▶ _Your goal_: Output exactly the span of lines that begins at the line containing "Keep writing the" and ends at the line containing "tag(link('ground', gme), kind='structure')", both lines included.

▶ _Input material_:
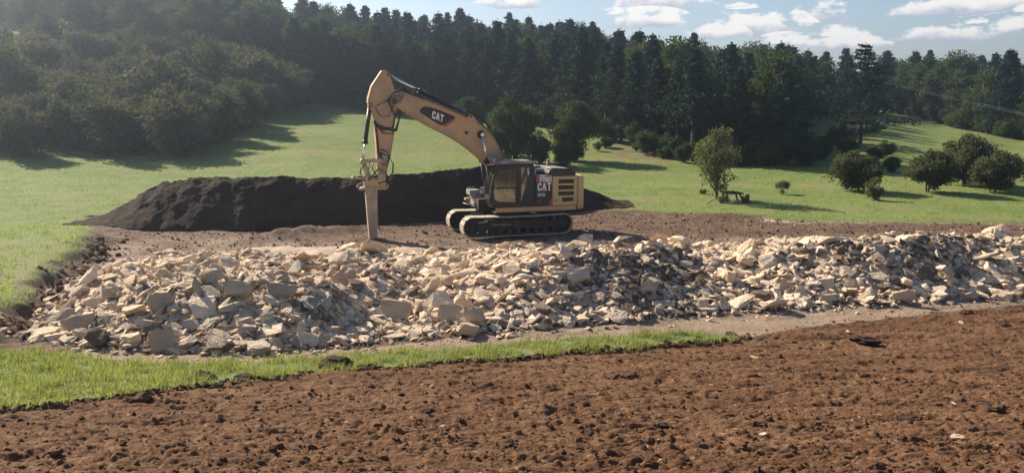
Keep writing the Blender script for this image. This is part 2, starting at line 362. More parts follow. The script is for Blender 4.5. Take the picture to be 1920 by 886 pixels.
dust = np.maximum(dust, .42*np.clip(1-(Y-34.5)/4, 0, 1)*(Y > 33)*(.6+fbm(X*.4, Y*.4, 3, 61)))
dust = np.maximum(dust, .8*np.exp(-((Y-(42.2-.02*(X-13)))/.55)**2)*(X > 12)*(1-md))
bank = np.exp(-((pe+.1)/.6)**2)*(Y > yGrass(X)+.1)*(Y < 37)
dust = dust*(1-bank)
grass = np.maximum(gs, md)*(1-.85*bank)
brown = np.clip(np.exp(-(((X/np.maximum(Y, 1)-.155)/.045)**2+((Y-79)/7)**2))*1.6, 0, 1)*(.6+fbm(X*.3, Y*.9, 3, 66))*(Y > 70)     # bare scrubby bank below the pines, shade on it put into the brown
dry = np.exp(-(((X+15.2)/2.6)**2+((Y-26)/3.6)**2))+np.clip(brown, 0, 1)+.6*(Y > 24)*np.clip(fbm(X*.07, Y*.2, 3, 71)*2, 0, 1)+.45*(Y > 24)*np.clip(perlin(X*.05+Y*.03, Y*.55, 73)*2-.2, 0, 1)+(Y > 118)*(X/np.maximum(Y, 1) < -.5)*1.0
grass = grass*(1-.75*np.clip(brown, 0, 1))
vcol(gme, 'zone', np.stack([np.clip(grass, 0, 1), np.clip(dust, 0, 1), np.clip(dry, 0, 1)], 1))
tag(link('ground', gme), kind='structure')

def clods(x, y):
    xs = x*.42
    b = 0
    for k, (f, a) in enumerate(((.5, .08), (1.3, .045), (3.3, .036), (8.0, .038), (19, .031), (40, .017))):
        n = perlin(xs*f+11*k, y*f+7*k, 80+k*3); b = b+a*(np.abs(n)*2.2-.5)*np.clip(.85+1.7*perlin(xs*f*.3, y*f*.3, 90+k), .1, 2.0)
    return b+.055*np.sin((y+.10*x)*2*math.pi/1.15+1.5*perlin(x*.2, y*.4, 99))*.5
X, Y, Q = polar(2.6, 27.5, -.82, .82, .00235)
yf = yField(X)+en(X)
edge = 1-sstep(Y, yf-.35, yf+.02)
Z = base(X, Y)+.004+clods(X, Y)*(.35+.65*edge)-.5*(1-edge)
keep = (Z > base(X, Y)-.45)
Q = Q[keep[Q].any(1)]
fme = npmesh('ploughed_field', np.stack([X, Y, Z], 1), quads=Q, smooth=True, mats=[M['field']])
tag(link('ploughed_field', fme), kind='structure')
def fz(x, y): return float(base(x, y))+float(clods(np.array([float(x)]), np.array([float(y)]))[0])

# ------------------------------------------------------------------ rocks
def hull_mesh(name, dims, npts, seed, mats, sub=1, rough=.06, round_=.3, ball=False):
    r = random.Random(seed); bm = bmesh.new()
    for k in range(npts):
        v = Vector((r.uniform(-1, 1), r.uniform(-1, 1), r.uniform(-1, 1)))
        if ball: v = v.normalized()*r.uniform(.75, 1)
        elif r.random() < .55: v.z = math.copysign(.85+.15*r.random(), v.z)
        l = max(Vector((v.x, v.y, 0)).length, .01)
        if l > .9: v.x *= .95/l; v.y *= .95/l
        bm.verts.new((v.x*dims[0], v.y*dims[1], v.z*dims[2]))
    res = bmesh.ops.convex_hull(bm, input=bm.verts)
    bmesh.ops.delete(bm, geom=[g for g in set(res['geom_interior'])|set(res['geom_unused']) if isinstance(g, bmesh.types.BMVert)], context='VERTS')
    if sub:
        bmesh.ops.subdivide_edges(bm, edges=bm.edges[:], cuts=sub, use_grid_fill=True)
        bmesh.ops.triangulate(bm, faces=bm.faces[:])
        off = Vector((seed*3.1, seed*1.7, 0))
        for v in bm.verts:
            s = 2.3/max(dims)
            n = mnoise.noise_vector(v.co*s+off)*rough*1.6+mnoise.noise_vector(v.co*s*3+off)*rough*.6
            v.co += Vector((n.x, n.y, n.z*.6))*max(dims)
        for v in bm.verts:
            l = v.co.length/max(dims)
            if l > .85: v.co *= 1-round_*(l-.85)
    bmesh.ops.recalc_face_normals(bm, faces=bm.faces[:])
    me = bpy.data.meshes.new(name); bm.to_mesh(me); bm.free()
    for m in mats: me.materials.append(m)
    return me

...

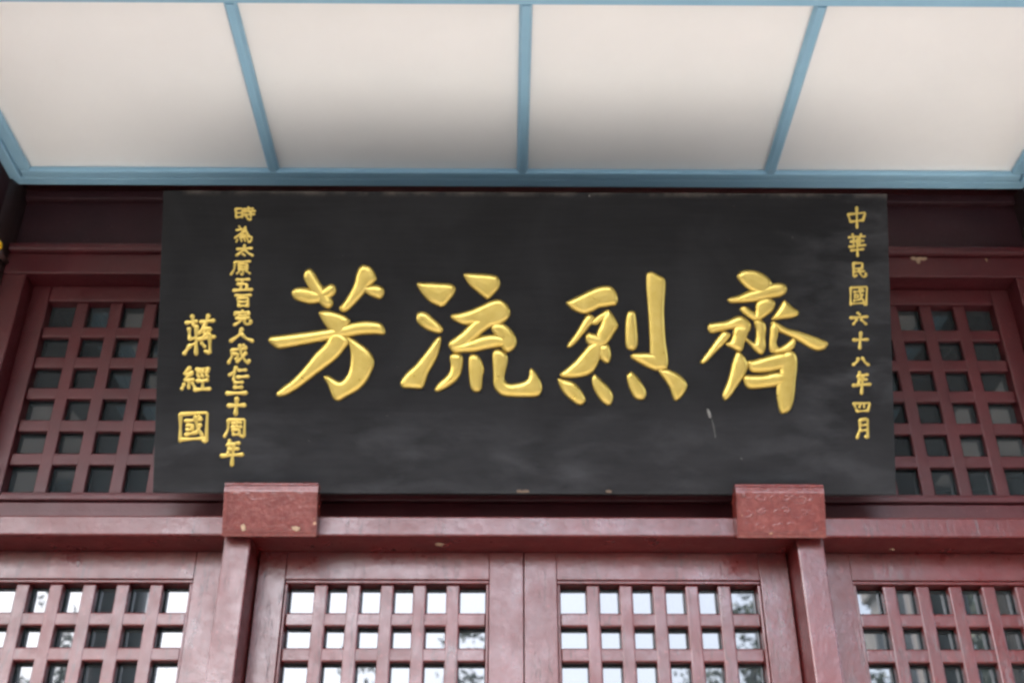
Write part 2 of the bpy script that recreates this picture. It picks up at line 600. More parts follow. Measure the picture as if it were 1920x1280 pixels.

▶ _Task output_:
Keep writing the Blender script for this image. This is part 2, starting at line 362. More parts follow. The script is for Blender 4.5. Take the picture to be 1920 by 886 pixels.
dust = np.maximum(dust, .42*np.clip(1-(Y-34.5)/4, 0, 1)*(Y > 33)*(.6+fbm(X*.4, Y*.4, 3, 61)))
dust = np.maximum(dust, .8*np.exp(-((Y-(42.2-.02*(X-13)))/.55)**2)*(X > 12)*(1-md))
bank = np.exp(-((pe+.1)/.6)**2)*(Y > yGrass(X)+.1)*(Y < 37)
dust = dust*(1-bank)
grass = np.maximum(gs, md)*(1-.85*bank)
brown = np.clip(np.exp(-(((X/np.maximum(Y, 1)-.155)/.045)**2+((Y-79)/7)**2))*1.6, 0, 1)*(.6+fbm(X*.3, Y*.9, 3, 66))*(Y > 70)     # bare scrubby bank below the pines, shade on it put into the brown
dry = np.exp(-(((X+15.2)/2.6)**2+((Y-26)/3.6)**2))+np.clip(brown, 0, 1)+.6*(Y > 24)*np.clip(fbm(X*.07, Y*.2, 3, 71)*2, 0, 1)+.45*(Y > 24)*np.clip(perlin(X*.05+Y*.03, Y*.55, 73)*2-.2, 0, 1)+(Y > 118)*(X/np.maximum(Y, 1) < -.5)*1.0
grass = grass*(1-.75*np.clip(brown, 0, 1))
vcol(gme, 'zone', np.stack([np.clip(grass, 0, 1), np.clip(dust, 0, 1), np.clip(dry, 0, 1)], 1))
tag(link('ground', gme), kind='structure')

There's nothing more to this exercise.